Chapitre 2
Picturalité de l’écriture spatiale de Gracq

Aspiration vers une écriture picturale

Questionner l’art pictural dans l’œuvre romanesque de Gracq nous appelle à chercher l’origine de ce dialogue serré né entre le texte littéraire et l’image visuelle. Le rapport de la littérature et de la peinture n’est pas récent, puisque les genres romanesques et poétiques connaissent en peinture depuis longtemps une bonne source d’inspiration. Des poètes (comme Baudelaire et René Char) et des romanciers (Balzac et Proust) ont, chacun à leur manière, réfléchi et interrogé les œuvres des peintres. La description d’un tableau demeure très fréquente non seulement dans la littérature moderne, voire dans celle de l’époque classique. En revanche, le Moyen Age connaît la pratique de l’illustration et de l’enluminure. Nous remarquons que le dialogue de l’écriture et de la représentation nourrit constamment les créations littéraires et picturales de toutes les époques. Des peintres s’inspirent réciproquement des textes écrits religieux (la Bible) ou littéraires. Si la littérature choisit la parole et les signes graphiques comme moyen de dire ou de communiquer, les couleurs et les dessins sont celui de la peinture. L’art de la représentation porte également un message, mais il le délivre en silence. Parole et Dessin deviennent donc les moyens d’expression de ces deux arts créés par l’homme. L’écriture, en tant que moyen lisible de l’expression utilisé par les littéraires, devient aussi celui de la peinture. Des peintres et des poètes utilisent les lettres pour dessiner; nous citons par exemple Les Calligrammes de Guillaume Apollinaire. À l’instar, des écrivains essaient, par le biais de leur plume, de faire parler le silence expressif de l’image picturale, en la décrivant ou en la commentant. Le silence est rendu lisible. En d’autres termes, l’écriture devient l’outil de communication et d’épanouissement de la peinture, de sorte que la littérature apparaît comme l’espace de son expansion. De même, la peinture s’avère parfois un moyen d’expression pour la littérature. La subjectivité et l’objectivité se transcendent dans le mot et la phrase comme dans la couleur et le dessin pour faire du texte un véritable tableau. Un échange s’établit, pouvons-nous dire, entre les deux arts. Le pictural n’est plus un objet de commentaire, il se met également à la disposition des écrits romanesques ou poétiques. Par là, il participe, selon Liliane Louvet, à « une économie critique qui, partant de l’image, pourrait conduire à rendre compte autrement de la littérarité d’un texte »584.

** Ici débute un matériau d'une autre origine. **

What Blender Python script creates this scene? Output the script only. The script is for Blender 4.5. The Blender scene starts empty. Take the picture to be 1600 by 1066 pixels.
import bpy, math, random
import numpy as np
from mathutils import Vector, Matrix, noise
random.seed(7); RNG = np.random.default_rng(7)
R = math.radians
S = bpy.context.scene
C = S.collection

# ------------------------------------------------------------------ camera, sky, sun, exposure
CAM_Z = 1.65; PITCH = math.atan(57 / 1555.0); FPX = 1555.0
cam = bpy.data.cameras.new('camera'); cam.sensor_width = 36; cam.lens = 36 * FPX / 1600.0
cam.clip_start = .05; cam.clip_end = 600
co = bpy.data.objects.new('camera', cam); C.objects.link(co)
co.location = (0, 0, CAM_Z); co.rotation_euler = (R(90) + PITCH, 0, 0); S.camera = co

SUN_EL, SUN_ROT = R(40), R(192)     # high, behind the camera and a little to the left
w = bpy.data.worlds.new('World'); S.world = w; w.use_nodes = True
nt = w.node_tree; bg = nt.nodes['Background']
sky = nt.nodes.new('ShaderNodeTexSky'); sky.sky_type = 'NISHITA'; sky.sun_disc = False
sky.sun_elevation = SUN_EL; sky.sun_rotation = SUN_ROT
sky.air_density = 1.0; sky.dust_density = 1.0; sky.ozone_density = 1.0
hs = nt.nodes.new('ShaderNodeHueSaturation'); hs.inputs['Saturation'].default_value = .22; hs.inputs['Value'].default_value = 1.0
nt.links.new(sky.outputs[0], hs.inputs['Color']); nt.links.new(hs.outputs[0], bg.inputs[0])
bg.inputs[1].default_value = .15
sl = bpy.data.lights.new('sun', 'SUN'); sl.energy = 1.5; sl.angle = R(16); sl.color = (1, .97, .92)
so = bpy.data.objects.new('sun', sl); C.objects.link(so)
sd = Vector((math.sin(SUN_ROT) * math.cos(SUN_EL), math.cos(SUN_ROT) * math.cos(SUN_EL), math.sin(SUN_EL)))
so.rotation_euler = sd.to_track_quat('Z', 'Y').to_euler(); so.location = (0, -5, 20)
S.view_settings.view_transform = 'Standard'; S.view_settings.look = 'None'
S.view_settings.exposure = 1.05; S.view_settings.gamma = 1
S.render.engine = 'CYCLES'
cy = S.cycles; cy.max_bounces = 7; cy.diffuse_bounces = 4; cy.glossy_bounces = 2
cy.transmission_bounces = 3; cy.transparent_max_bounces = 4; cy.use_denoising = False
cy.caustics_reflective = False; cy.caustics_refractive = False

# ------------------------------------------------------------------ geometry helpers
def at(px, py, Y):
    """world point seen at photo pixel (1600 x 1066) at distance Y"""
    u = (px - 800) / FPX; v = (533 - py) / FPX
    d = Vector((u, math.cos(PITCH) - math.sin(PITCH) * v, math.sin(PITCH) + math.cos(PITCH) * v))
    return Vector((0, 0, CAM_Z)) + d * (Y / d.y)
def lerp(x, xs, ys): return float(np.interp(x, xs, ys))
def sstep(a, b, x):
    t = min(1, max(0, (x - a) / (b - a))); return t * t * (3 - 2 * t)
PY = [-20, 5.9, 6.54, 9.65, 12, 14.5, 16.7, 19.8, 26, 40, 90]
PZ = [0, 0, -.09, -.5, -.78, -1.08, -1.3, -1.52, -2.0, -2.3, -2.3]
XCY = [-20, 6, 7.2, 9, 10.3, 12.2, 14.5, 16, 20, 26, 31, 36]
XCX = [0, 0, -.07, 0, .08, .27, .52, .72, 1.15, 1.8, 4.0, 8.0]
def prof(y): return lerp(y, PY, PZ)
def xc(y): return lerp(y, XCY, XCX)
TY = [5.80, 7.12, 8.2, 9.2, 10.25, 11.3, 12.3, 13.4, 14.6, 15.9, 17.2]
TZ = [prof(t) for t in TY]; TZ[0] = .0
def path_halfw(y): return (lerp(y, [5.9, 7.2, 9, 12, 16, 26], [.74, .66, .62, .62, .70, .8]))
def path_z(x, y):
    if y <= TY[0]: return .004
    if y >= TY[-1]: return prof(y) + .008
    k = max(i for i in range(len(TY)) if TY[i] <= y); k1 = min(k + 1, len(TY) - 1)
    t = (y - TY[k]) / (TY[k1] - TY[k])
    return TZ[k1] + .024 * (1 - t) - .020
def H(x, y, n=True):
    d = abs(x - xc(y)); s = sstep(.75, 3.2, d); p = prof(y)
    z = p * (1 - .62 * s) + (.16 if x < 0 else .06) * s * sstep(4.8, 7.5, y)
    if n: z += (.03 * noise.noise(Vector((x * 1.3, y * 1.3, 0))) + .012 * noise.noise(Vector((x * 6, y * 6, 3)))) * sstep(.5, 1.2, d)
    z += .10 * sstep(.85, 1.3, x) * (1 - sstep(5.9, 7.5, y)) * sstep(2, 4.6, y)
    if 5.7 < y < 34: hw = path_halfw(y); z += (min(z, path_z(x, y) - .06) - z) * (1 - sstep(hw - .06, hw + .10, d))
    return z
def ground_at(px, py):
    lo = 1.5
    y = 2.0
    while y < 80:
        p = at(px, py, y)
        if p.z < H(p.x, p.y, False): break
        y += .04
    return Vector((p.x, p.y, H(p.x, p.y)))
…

Ainsi un rapport de conformité plus ou moins valable est-il créé entre le texte et l’image. Les deux se chargent du sens mais de manière différente. Par opposition à l’écriture, la peinture ne se sert pas de signes linguistiques dits abstraits. Le peintre utilise des éléments de base du travail pictural dont la combinaison devient un vecteur de signification. Ce qui veut dire que le travail de l’artiste consiste, comme celui de l’écrivain, à sémantiser la matière artistique. D’où la vogue moderne conduite par les écrivains et les poètes vers l’exploitation de l’art visible. Ceux-ci utilisent dans l’objectif de faire de leur travail une œuvre vive et visuelle les composantes de cet art ; des tableaux et même des noms de peintres surgissent dans leur production littéraire. Le champ lexical de la peinture est très souvent intégré dans leurs textes. Le langage rivalise donc avec le voir. Deux tendances contradictoires mais complémentaires viennent d’apparaître. La première se penche vers la lisibilité, c’est-à-dire : rendre lisible ce qui est invisible ou ce qui est caché derrière le visible. En ce sens, la littérature devient une entreprise de dévoilement de l’art plastique. Parallèlement, la tendance de rendre visible ce qui est lisible commence à s’élargir. Nous nous demandons si c’est un retour à la formule célèbre d’Horace « ut pictura poesis ».

Notes
584.

LOUVET, Liliane. « Le Tiers pictural : l’événement entre deux », in MONTIER, Jean-Pierre. A l’œil : des interférences textes/images en littérature. Rennes : Presses Universitaires de Rennes, 2007, p. 223.